NBC Olympics & Amagi Join Forces for Tokyo Games

NBC Olympics, a division of the NBC Sports Group, has selected Amagi to provide UHD playout with cloud automation for its production of the upcoming Olympic Games on the Olympic Channel.

Per the agreement, Amagi will deploy its cloud playout platform, Amagi CLOUDPORT, and live sports/news automation solution, Amagi LIVE, to create Olympic Channel’s live coverage in UHD. Amagi provided deep integration with NBCUniversal’s existing workflows to ensure seamless operational capability to the network’s various teams. The Olympics are taking place in Tokyo, Japan, from July 23 to August 8.

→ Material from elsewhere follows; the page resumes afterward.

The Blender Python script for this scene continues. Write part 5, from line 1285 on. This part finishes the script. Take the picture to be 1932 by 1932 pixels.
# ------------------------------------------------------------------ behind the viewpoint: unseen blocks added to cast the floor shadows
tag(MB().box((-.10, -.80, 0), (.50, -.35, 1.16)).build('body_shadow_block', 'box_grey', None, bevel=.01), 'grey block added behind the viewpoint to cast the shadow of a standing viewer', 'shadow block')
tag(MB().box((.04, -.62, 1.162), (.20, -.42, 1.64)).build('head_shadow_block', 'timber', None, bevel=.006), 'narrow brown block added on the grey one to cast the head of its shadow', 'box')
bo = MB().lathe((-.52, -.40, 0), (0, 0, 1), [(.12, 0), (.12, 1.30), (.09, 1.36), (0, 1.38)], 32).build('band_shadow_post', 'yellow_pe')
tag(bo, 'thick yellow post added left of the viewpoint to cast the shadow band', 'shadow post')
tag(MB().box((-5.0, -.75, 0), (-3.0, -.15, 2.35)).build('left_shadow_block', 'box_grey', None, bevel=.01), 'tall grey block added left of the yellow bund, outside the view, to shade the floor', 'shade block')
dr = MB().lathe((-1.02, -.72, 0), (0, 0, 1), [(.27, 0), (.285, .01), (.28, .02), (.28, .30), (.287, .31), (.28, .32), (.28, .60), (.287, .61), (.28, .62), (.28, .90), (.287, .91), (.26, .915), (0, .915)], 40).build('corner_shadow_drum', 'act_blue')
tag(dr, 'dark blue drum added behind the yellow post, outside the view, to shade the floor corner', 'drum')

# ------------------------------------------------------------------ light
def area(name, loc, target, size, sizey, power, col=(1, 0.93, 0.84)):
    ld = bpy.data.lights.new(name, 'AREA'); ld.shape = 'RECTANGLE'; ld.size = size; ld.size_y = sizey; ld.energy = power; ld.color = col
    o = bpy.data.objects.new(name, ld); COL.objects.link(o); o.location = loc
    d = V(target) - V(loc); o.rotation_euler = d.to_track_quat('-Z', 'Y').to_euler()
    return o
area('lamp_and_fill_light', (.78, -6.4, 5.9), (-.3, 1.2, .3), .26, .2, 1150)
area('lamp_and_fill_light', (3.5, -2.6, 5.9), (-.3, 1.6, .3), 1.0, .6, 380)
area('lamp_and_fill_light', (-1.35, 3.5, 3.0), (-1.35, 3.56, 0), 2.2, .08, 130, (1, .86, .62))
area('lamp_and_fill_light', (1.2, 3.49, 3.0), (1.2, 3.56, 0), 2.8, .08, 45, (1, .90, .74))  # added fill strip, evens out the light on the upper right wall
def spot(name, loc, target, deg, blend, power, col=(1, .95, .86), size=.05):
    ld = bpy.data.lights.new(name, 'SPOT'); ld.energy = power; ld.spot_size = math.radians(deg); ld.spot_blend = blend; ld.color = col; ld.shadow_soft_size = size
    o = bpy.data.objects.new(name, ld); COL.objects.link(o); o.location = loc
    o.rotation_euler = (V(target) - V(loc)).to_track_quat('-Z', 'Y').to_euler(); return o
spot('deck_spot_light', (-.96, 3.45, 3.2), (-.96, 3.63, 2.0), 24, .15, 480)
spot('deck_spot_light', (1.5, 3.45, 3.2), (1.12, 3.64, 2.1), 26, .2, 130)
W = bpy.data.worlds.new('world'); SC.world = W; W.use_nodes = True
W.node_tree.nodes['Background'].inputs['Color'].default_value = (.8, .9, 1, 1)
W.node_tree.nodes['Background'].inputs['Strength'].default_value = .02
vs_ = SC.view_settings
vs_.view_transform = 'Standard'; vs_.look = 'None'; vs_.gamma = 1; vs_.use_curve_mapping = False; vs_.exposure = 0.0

Key features of Amagi’s playout and automation solution include compute-efficient architecture with entire UHD playout on CPUs and no GPUs, containerized and componentized architecture leveraging Kubernetes, micro-services for scaling video processing on-demand, browser-based UI for real-time controls with end-to-end low latency operations, rich graphics with DVE effects including HTML graphics, live closed captioning support, live-to-VOD recording capability and end-to-end software solution including multi-view monitoring, hitless switching and 24/7 tech support.

Srinivasan KA, co-founder, Amagi, said: “NBC Olympics, along with NBC Sports Group, are together setting a shining example of how sports broadcasters can put the power of cloud technologies to create an unparalleled experience for the viewers as well as those involved in managing broadcast operations. Amagi is delighted to be their cloud technology partner and create new milestones in live sports broadcast on a global scale through innovation, superior quality and reliability.”

Anil Abraham, director of systems architecture for NBC Olympics, added: “Amagi’s support for JPEG-XS, SMPTE 2110, and AMWA NMOS along with a cloud-native software architecture combines to give NBC Olympics a powerful solution for UHD playout,” said Abraham. “It is a game-changing combination that allows for the flexibility of cloud-based remote control with the low video latencies expected for sports.”